La paura è la vera protagonista di questa storia: la paura di perdere i propri cari, la paura di morire, la paura di non tornare a casa... praticamente la paura di chi realmente si trova in guerra. Il gioco non è più un gioco, le regole da rispettare non sono state condivise, chi muore non va ad aspettare gli altri al campo base scelto, muore sul serio e prima patisce pure.

Sono molto cruente infatti le scene di morte presenti in questo film, non solo degli uomini, ma anche degli animali. Il primo cane viene investito dalla macchina dei ragazzi mentre raggiungono il luogo del gioco (“è solo un cane, non è successo niente di grave”), il secondo viene letteralmente giustiziato da uno dei soldati per allenarsi a uccidere (“non mi diverto più ad uccidere i cani”). Questo atteggiamento verso la morte di animai crea uno stato d'animo di disagio.

Nella seconda parte del film la storia si concentra più su Lara che vuole in tutte le maniere ritrovare la sorella rapita dai tre uomini e liberarla.
Alcune parti cominciano a vacillare nella trama, ma è la regia il punto forte del film, il modo in cui cose già viste e sentite in altri film vengono narrate.
Il regista utilizza anche effetti sonori per rendere più partecipi gli spettatori, ad un certo punto dopo lo scoppio di una mina, si perde per qualche secondo l'utilizzo del sonoro, dando davvero il senso dello stordimento che si percepisce dopo un gran botto.
Dopo una lunga sequenza di un inseguimento, la macchina da presa traballa mostrandosi stanca anche lei e noi che guardiamo riusciamo ad avere il “fiatone visivo” (credo che non esista questo termine, ma per rendere l'idea).
Ovviamente buoni gli effetti speciali, bravi gli attori, la protagonista Lara (Stephanie Chapman-Baker) su tutti e un finale coinvolgente e amaro.

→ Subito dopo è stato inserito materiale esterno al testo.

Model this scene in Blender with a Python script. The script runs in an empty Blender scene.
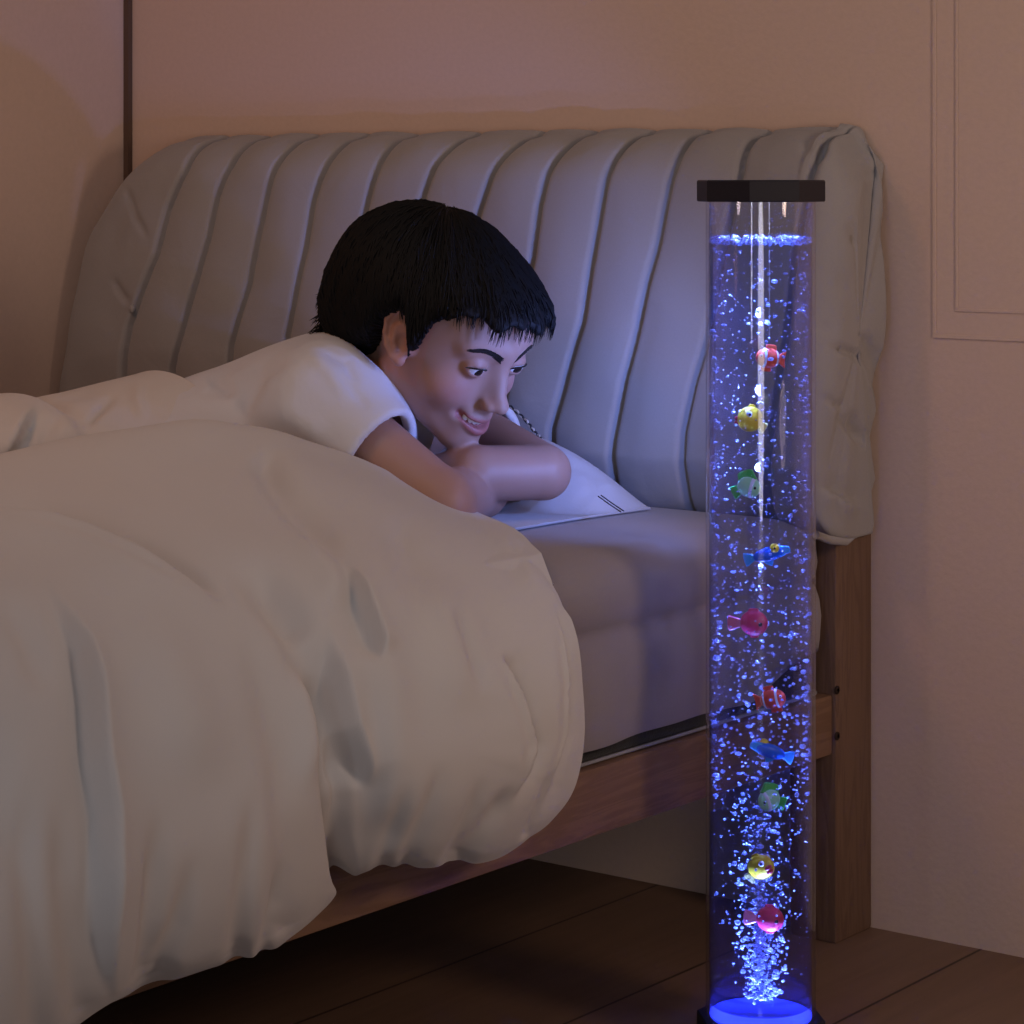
import bpy, math, random
import numpy as np
from mathutils import Matrix, Vector

random.seed(7)
RNG = np.random.default_rng(11)
SC = bpy.context.scene
COL = SC.collection

# ------------------------------------------------------------------ camera model (level camera, vertical shift)
FPX, HZ, EYE = 2585.0, 180.0, 0.75
ANG = math.radians(37.5)
CAM = np.array([1.295, -2.278, EYE])
FW = np.array([-math.sin(ANG), math.cos(ANG), 0.0])
RT = np.array([math.cos(ANG), math.sin(ANG), 0.0])
UP = np.array([0.0, 0.0, 1.0])


def W(px, py, d):
    """measured point of the photograph at camera distance d -> metres"""
    return CAM + FW * d + RT * ((px - 512) / FPX * d) - UP * ((py - HZ) / FPX * d)


def ON(px, py, ax, v):
    dr = FW + RT * (px - 512) / FPX - UP * (py - HZ) / FPX
    return CAM + dr * ((v - CAM[ax]) / dr[ax])


def PR(p):
    q = np.asarray(p, float) - CAM
    z = q @ FW
    return np.stack([512 + FPX * (q @ RT) / z, HZ - FPX * q[..., 2] / z], -1)


# ------------------------------------------------------------------ materials
def nodes_of(name):
    m = bpy.data.materials.new(name)
    m.use_nodes = True
    nt = m.node_tree
    return m, nt, nt.nodes['Principled BSDF'], nt.nodes, nt.links


def setp(b, **k):
    for n, v in k.items():
        n = n.replace('_', ' ')
        if n in b.inputs:
            b.inputs[n].default_value = v


def c4(c):
    return (c[0], c[1], c[2], 1.0)


def plain(name, col, rough=0.6, spec=0.3, **k):
    m, nt, b, N, L = nodes_of(name)
    setp(b, Base_Color=c4(col), Roughness=rough, Specular_IOR_Level=spec, **k)
    return m


def fabric(name, col, col2=None, scale=900.0, bump=0.25, rough=0.9, sheen=0.15, wrinkle=0.0, wscale=9.0):
    """woven cloth: fine thread noise plus optional soft wrinkles"""
    m, nt, b, N, L = nodes_of(name)
    setp(b, Roughness=rough, Specular_IOR_Level=0.15, Sheen_Weight=sheen)
    tc = N.new('ShaderNodeTexCoord')
    no = N.new('ShaderNodeTexNoise')
    no.inputs['Scale'].default_value = scale
    no.inputs['Detail'].default_value = 3
    L.new(tc.outputs['Object'], no.inputs['Vector'])
    mx = N.new('ShaderNodeMix')
    mx.data_type = 'RGBA'
    c2 = col2 or tuple(0.9 * v for v in col)
    mx.inputs[6].default_value = c4(col)
    mx.inputs[7].default_value = c4(c2)
    L.new(no.outputs['Fac'], mx.inputs[0])
    L.new(mx.outputs[2], b.inputs['Base Color'])
    bp = N.new('ShaderNodeBump')
    bp.inputs['Strength'].default_value = bump
    bp.inputs['Distance'].default_value = 0.0006
    L.new(no.outputs['Fac'], bp.inputs['Height'])
    last = bp
    if wrinkle:
        n2 = N.new('ShaderNodeTexNoise')
        n2.inputs['Scale'].default_value = wscale
        n2.inputs['Detail'].default_value = 4
        n2.inputs['Distortion'].default_value = 0.6
        L.new(tc.outputs['Object'], n2.inputs['Vector'])
        b2 = N.new('ShaderNodeBump')
        b2.inputs['Strength'].default_value = wrinkle
        b2.inputs['Distance'].default_value = 0.012
        L.new(n2.outputs['Fac'], b2.inputs['Height'])
        L.new(bp.outputs['Normal'], b2.inputs['Normal'])
        last = b2
    L.new(last.outputs['Normal'], b.inputs['Normal'])
    return m


def wood(name, dark, light, axis=1, scale=6.0, rough=0.55):
    m, nt, b, N, L = nodes_of(name)
    setp(b, Roughness=rough, Specular_IOR_Level=0.3)
    tc = N.new('ShaderNodeTexCoord')
    mp = N.new('ShaderNodeMapping')
    s = [scale * 7.0] * 3
    s[axis] = scale * 0.55
    mp.inputs['Scale'].default_value = s
    L.new(tc.outputs['Object'], mp.inputs['Vector'])
    n1 = N.new('ShaderNodeTexNoise')
    n1.inputs['Scale'].default_value = 1.0
    n1.inputs['Detail'].default_value = 5
    n1.inputs['Distortion'].default_value = 1.6
    L.new(mp.outputs['Vector'], n1.inputs['Vector'])
    wv = N.new('ShaderNodeMath')
    wv.operation = 'SINE'
    mu = N.new('ShaderNodeMath')
    mu.operation = 'MULTIPLY'
    mu.inputs[1].default_value = 34.0
    L.new(n1.outputs['Fac'], mu.inputs[0])
    L.new(mu.outputs[0], wv.inputs[0])
    cr = N.new('ShaderNodeValToRGB')
    cr.color_ramp.elements[0].position = 0.0
    cr.color_ramp.elements[0].color = c4(dark)
    cr.color_ramp.elements[1].position = 0.75
    cr.color_ramp.elements[1].color = c4(light)
    ad = N.new('ShaderNodeMath')
    ad.operation = 'MULTIPLY_ADD'
    ad.inputs[1].default_value = 0.5
    ad.inputs[2].default_value = 0.5
    L.new(wv.outputs[0], ad.inputs[0])
    L.new(ad.outputs[0], cr.inputs['Fac'])
    L.new(cr.outputs['Color'], b.inputs['Base Color'])
    bp = N.new('ShaderNodeBump')
    bp.inputs['Strength'].default_value = 0.12
    bp.inputs['Distance'].default_value = 0.001
    L.new(ad.outputs[0], bp.inputs['Height'])
    L.new(bp.outputs['Normal'], b.inputs['Normal'])
    return m


def plaster(name, col):
    m, nt, b, N, L = nodes_of(name)
    setp(b, Roughness=0.92, Specular_IOR_Level=0.12)
    tc = N.new('ShaderNodeTexCoord')
    no = N.new('ShaderNodeTexNoise')
    no.inputs['Scale'].default_value = 160.0
    no.inputs['Detail'].default_value = 4
    L.new(tc.outputs['Object'], no.inputs['Vector'])
    mx = N.new('ShaderNodeMix')
    mx.data_type = 'RGBA'
    mx.inputs[6].default_value = c4(tuple(0.94 * v for v in col))
    mx.inputs[7].default_value = c4(tuple(1.05 * v for v in col))
    L.new(no.outputs['Fac'], mx.inputs[0])
    L.new(mx.outputs[2], b.inputs['Base Color'])
    bp = N.new('ShaderNodeBump')
    bp.inputs['Strength'].default_value = 0.25
    bp.inputs['Distance'].default_value = 0.0015
    L.new(no.outputs['Fac'], bp.inputs['Height'])
    L.new(bp.outputs['Normal'], b.inputs['Normal'])
    return m


def floor_mat(name, PW=0.19):
    """brown boards running away along y, thin dark joints"""
    m, nt, b, N, L = nodes_of(name)
    setp(b, Roughness=0.5, Specular_IOR_Level=0.25)
    tc = N.new('ShaderNodeTexCoord')
    sp = N.new('ShaderNodeSeparateXYZ')
    L.new(tc.outputs['Object'], sp.inputs[0])

    def mth(op, a, bv=None, c=None):
        n = N.new('ShaderNodeMath')
        n.operation = op
        for i, v in enumerate((a, bv, c)):
            if v is None:
                continue
            if isinstance(v, (int, float)):
                n.inputs[i].default_value = v
            else:
                L.new(v, n.inputs[i])
        return n.outputs[0]
    ux = mth('MULTIPLY_ADD', sp.outputs['X'], 1.0 / PW, 0.35)
    fl = mth('FLOOR', ux)
    fr = mth('FRACT', ux)
    edge = mth('MINIMUM', fr, mth('SUBTRACT', 1.0, fr))
    joint = mth('LESS_THAN', edge, 0.008)
    wn = N.new('ShaderNodeTexWhiteNoise')
    wn.noise_dimensions = '1D'
    L.new(fl, wn.inputs['W'])
    mp = N.new('ShaderNodeMapping')
    mp.inputs['Scale'].default_value = (60, 4.0, 1)
    L.new(tc.outputs['Object'], mp.inputs['Vector'])
    no = N.new('ShaderNodeTexNoise')
    no.inputs['Scale'].default_value = 1.0
    no.inputs['Detail'].default_value = 6
    no.inputs['Distortion'].default_value = 0.8
    L.new(mp.outputs['Vector'], no.inputs['Vector'])
    fac = mth('MULTIPLY_ADD', wn.outputs['Value'], 0.25, mth('MULTIPLY', no.outputs['Fac'], 0.75))
    cr = N.new('ShaderNodeValToRGB')
    cr.color_ramp.elements[0].position = 0.2
    cr.color_ramp.elements[0].color = (0.15, 0.088, 0.058, 1)
    cr.color_ramp.elements[1].position = 0.8
    cr.color_ramp.elements[1].color = (0.20, 0.122, 0.082, 1)
    L.new(fac, cr.inputs['Fac'])
    mx = N.new('ShaderNodeMix')
    mx.data_type = 'RGBA'
    L.new(joint, mx.inputs[0])
    L.new(cr.outputs['Color'], mx.inputs[6])
    mx.inputs[7].default_value = (0.045, 0.026, 0.018, 1)
    L.new(mx.outputs[2], b.inputs['Base Color'])
    bp = N.new('ShaderNodeBump')
    bp.inputs['Strength'].default_value = 0.2
    bp.inputs['Distance'].default_value = 0.001
    L.new(no.outputs['Fac'], bp.inputs['Height'])
    L.new(bp.outputs['Normal'], b.inputs['Normal'])
    return m


def clear_mat(name, tint, ior=1.45, glow=None, glow_amt=0.0, rough=0.02):
    """clear plastic or water: lets light straight through, mirrors at grazing angles, a little milky"""
    m = bpy.data.materials.new(name)
    m.use_nodes = True
    N, L = m.node_tree.nodes, m.node_tree.links
    N.clear()
    out = N.new('ShaderNodeOutputMaterial')
    tr = N.new('ShaderNodeBsdfTransparent')
    tr.inputs['Color'].default_value = c4(tint)
    gl = N.new('ShaderNodeBsdfGlossy')
    gl.inputs['Roughness'].default_value = rough
    f0 = ((ior - 1) / (ior + 1)) ** 2                 # Schlick reflectance, the same from both sides of the wall
    lw = N.new('ShaderNodeLayerWeight')
    lw.inputs['Blend'].default_value = 0.5
    pw = N.new('ShaderNodeMath')
    pw.operation = 'POWER'
    pw.inputs[1].default_value = 3.2
    L.new(lw.outputs['Facing'], pw.inputs[0])
    fr = N.new('ShaderNodeMath')
    fr.operation = 'MULTIPLY_ADD'
    fr.inputs[1].default_value = (1 - f0) * 0.8
    fr.inputs[2].default_value = f0
    L.new(pw.outputs[0], fr.inputs[0])
    mx = N.new('ShaderNodeMixShader')
    L.new(fr.outputs[0], mx.inputs[0])
    src = tr
    if glow:
        tl = N.new('ShaderNodeBsdfTranslucent')
        tl.inputs['Color'].default_value = c4(glow)
        m2 = N.new('ShaderNodeMixShader')
        m2.inputs[0].default_value = glow_amt
        L.new(tr.outputs[0], m2.inputs[1])
        L.new(tl.outputs[0], m2.inputs[2])
        src = m2
    L.new(src.outputs[0], mx.inputs[1])
    L.new(gl.outputs[0], mx.inputs[2])
    L.new(mx.outputs[0], out.inputs['Surface'])
    return m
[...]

Ottima la colonna sonora che con le canzoni dei Soap&Skin sottolineano in modo davvero originale scene terribili e angoscianti, creando destabilizzazione visiva.

Cosimo Alemà, nonostante sia giovane, nonostante al suo primo film, ha le idee chiare e una ottima capacità di utilizzare la macchina da presa al meglio. Sicuramente il suo lavoro di regista di numerosi videoclip musicali (più di 200 al suo attivo) gli ha dato quella sicurezza nel condensare nelle immagini, più che nei dialoghi e nella trama, il senso della storia. Senza però manierismi o senza compiacersi troppo, non perde mai la concentrazione su quello che sta girando e sul motivo per cui lo sta facendo, è uno dei pochi giovani registi italiani di questo ultimo periodo che sa utilizzare la macchina da presa nelle scene di azione, in questo lo trovo davvero eccellente.
Il film è prodotto da “The Mob”, compagnia fondata dallo stesso Alemà, questo mi fa ben sperare che il suo lavoro di regista cinematografico possa proseguire nel tempo.

Note personali: questo Cosimo Alemà mi piace proprio, lo tengo d'occhio.